> What is asked
Transcribe every line of the listing below without any deviation.

> Input for this task
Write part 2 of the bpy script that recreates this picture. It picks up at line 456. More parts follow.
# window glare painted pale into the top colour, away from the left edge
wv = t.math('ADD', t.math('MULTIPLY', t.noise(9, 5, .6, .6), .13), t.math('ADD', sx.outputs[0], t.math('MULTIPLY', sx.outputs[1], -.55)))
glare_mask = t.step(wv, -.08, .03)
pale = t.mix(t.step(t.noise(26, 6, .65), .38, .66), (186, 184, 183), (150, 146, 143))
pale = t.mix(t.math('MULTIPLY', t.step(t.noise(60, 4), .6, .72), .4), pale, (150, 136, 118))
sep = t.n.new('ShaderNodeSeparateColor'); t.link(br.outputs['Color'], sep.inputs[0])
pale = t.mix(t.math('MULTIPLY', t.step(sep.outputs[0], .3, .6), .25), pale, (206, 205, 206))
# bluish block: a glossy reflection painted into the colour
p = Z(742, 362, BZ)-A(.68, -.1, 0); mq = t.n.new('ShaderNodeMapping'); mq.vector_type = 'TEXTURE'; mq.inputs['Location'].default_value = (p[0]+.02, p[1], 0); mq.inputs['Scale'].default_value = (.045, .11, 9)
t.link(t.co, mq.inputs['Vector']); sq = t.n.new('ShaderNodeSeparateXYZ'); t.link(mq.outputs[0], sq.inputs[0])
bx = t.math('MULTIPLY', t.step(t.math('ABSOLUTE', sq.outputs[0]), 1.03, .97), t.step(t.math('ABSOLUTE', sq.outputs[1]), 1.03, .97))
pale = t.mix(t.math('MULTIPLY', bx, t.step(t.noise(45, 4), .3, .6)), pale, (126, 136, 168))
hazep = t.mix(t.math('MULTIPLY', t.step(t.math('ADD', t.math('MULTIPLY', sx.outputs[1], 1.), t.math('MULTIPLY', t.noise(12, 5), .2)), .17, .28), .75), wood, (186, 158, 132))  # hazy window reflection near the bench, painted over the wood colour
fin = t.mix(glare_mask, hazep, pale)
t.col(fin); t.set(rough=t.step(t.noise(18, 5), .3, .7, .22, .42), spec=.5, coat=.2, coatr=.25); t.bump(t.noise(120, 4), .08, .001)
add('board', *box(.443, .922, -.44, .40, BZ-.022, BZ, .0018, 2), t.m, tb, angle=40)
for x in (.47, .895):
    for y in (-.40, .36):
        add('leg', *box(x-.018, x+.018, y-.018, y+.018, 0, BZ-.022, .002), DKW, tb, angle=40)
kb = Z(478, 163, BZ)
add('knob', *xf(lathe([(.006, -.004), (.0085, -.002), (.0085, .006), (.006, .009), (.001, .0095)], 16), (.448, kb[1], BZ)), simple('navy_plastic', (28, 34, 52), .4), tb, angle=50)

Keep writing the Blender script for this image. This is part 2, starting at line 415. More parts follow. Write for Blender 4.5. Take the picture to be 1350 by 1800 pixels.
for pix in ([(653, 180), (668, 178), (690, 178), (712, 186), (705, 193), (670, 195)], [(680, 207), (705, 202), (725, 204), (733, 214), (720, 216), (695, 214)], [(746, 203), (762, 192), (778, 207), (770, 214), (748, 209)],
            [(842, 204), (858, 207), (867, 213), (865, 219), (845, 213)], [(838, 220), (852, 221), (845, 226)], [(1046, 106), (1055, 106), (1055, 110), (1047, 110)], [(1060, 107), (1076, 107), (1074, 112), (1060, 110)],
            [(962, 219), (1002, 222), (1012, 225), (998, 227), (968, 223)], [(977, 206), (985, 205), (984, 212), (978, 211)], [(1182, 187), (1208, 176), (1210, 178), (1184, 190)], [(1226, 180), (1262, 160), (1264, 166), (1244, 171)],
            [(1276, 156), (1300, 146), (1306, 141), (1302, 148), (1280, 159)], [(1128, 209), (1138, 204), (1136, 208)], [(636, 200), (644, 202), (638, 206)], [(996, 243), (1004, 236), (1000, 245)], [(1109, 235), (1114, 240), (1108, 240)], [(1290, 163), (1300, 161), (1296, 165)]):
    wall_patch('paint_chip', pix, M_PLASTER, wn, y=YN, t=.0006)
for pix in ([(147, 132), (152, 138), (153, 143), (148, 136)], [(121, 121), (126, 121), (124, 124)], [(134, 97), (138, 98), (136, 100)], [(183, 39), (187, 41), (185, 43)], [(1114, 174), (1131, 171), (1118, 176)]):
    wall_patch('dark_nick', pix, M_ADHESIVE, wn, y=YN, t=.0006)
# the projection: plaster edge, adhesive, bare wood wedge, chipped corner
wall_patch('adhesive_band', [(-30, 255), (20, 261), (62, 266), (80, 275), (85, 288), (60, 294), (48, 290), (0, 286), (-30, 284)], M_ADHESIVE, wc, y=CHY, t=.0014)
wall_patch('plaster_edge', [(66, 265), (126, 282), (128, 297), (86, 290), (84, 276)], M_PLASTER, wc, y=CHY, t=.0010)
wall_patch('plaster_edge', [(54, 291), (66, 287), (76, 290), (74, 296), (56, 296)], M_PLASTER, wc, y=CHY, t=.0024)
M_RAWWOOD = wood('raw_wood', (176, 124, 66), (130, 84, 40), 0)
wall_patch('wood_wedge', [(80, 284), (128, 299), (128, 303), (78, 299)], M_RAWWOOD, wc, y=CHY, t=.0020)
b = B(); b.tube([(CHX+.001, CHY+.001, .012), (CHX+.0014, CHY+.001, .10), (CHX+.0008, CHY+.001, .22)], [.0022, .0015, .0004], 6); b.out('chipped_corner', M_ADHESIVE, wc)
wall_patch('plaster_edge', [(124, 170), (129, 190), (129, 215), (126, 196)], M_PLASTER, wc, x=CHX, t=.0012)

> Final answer
Write part 2 of the bpy script that recreates this picture. It picks up at line 456. More parts follow.
# window glare painted pale into the top colour, away from the left edge
wv = t.math('ADD', t.math('MULTIPLY', t.noise(9, 5, .6, .6), .13), t.math('ADD', sx.outputs[0], t.math('MULTIPLY', sx.outputs[1], -.55)))
glare_mask = t.step(wv, -.08, .03)
pale = t.mix(t.step(t.noise(26, 6, .65), .38, .66), (186, 184, 183), (150, 146, 143))
pale = t.mix(t.math('MULTIPLY', t.step(t.noise(60, 4), .6, .72), .4), pale, (150, 136, 118))
sep = t.n.new('ShaderNodeSeparateColor'); t.link(br.outputs['Color'], sep.inputs[0])
pale = t.mix(t.math('MULTIPLY', t.step(sep.outputs[0], .3, .6), .25), pale, (206, 205, 206))
# bluish block: a glossy reflection painted into the colour
p = Z(742, 362, BZ)-A(.68, -.1, 0); mq = t.n.new('ShaderNodeMapping'); mq.vector_type = 'TEXTURE'; mq.inputs['Location'].default_value = (p[0]+.02, p[1], 0); mq.inputs['Scale'].default_value = (.045, .11, 9)
t.link(t.co, mq.inputs['Vector']); sq = t.n.new('ShaderNodeSeparateXYZ'); t.link(mq.outputs[0], sq.inputs[0])
bx = t.math('MULTIPLY', t.step(t.math('ABSOLUTE', sq.outputs[0]), 1.03, .97), t.step(t.math('ABSOLUTE', sq.outputs[1]), 1.03, .97))
pale = t.mix(t.math('MULTIPLY', bx, t.step(t.noise(45, 4), .3, .6)), pale, (126, 136, 168))
hazep = t.mix(t.math('MULTIPLY', t.step(t.math('ADD', t.math('MULTIPLY', sx.outputs[1], 1.), t.math('MULTIPLY', t.noise(12, 5), .2)), .17, .28), .75), wood, (186, 158, 132))  # hazy window reflection near the bench, painted over the wood colour
fin = t.mix(glare_mask, hazep, pale)
t.col(fin); t.set(rough=t.step(t.noise(18, 5), .3, .7, .22, .42), spec=.5, coat=.2, coatr=.25); t.bump(t.noise(120, 4), .08, .001)
add('board', *box(.443, .922, -.44, .40, BZ-.022, BZ, .0018, 2), t.m, tb, angle=40)
for x in (.47, .895):
    for y in (-.40, .36):
        add('leg', *box(x-.018, x+.018, y-.018, y+.018, 0, BZ-.022, .002), DKW, tb, angle=40)
kb = Z(478, 163, BZ)
add('knob', *xf(lathe([(.006, -.004), (.0085, -.002), (.0085, .006), (.006, .009), (.001, .0095)], 16), (.448, kb[1], BZ)), simple('navy_plastic', (28, 34, 52), .4), tb, angle=50)

Keep writing the Blender script for this image. This is part 2, starting at line 415. More parts follow. Write for Blender 4.5. Take the picture to be 1350 by 1800 pixels.
for pix in ([(653, 180), (668, 178), (690, 178), (712, 186), (705, 193), (670, 195)], [(680, 207), (705, 202), (725, 204), (733, 214), (720, 216), (695, 214)], [(746, 203), (762, 192), (778, 207), (770, 214), (748, 209)],
            [(842, 204), (858, 207), (867, 213), (865, 219), (845, 213)], [(838, 220), (852, 221), (845, 226)], [(1046, 106), (1055, 106), (1055, 110), (1047, 110)], [(1060, 107), (1076, 107), (1074, 112), (1060, 110)],
            [(962, 219), (1002, 222), (1012, 225), (998, 227), (968, 223)], [(977, 206), (985, 205), (984, 212), (978, 211)], [(1182, 187), (1208, 176), (1210, 178), (1184, 190)], [(1226, 180), (1262, 160), (1264, 166), (1244, 171)],
            [(1276, 156), (1300, 146), (1306, 141), (1302, 148), (1280, 159)], [(1128, 209), (1138, 204), (1136, 208)], [(636, 200), (644, 202), (638, 206)], [(996, 243), (1004, 236), (1000, 245)], [(1109, 235), (1114, 240), (1108, 240)], [(1290, 163), (1300, 161), (1296, 165)]):
    wall_patch('paint_chip', pix, M_PLASTER, wn, y=YN, t=.0006)
for pix in ([(147, 132), (152, 138), (153, 143), (148, 136)], [(121, 121), (126, 121), (124, 124)], [(134, 97), (138, 98), (136, 100)], [(183, 39), (187, 41), (185, 43)], [(1114, 174), (1131, 171), (1118, 176)]):
    wall_patch('dark_nick', pix, M_ADHESIVE, wn, y=YN, t=.0006)
# the projection: plaster edge, adhesive, bare wood wedge, chipped corner
wall_patch('adhesive_band', [(-30, 255), (20, 261), (62, 266), (80, 275), (85, 288), (60, 294), (48, 290), (0, 286), (-30, 284)], M_ADHESIVE, wc, y=CHY, t=.0014)
wall_patch('plaster_edge', [(66, 265), (126, 282), (128, 297), (86, 290), (84, 276)], M_PLASTER, wc, y=CHY, t=.0010)
wall_patch('plaster_edge', [(54, 291), (66, 287), (76, 290), (74, 296), (56, 296)], M_PLASTER, wc, y=CHY, t=.0024)
M_RAWWOOD = wood('raw_wood', (176, 124, 66), (130, 84, 40), 0)
wall_patch('wood_wedge', [(80, 284), (128, 299), (128, 303), (78, 299)], M_RAWWOOD, wc, y=CHY, t=.0020)
b = B(); b.tube([(CHX+.001, CHY+.001, .012), (CHX+.0014, CHY+.001, .10), (CHX+.0008, CHY+.001, .22)], [.0022, .0015, .0004], 6); b.out('chipped_corner', M_ADHESIVE, wc)
wall_patch('plaster_edge', [(124, 170), (129, 190), (129, 215), (126, 196)], M_PLASTER, wc, x=CHX, t=.0012)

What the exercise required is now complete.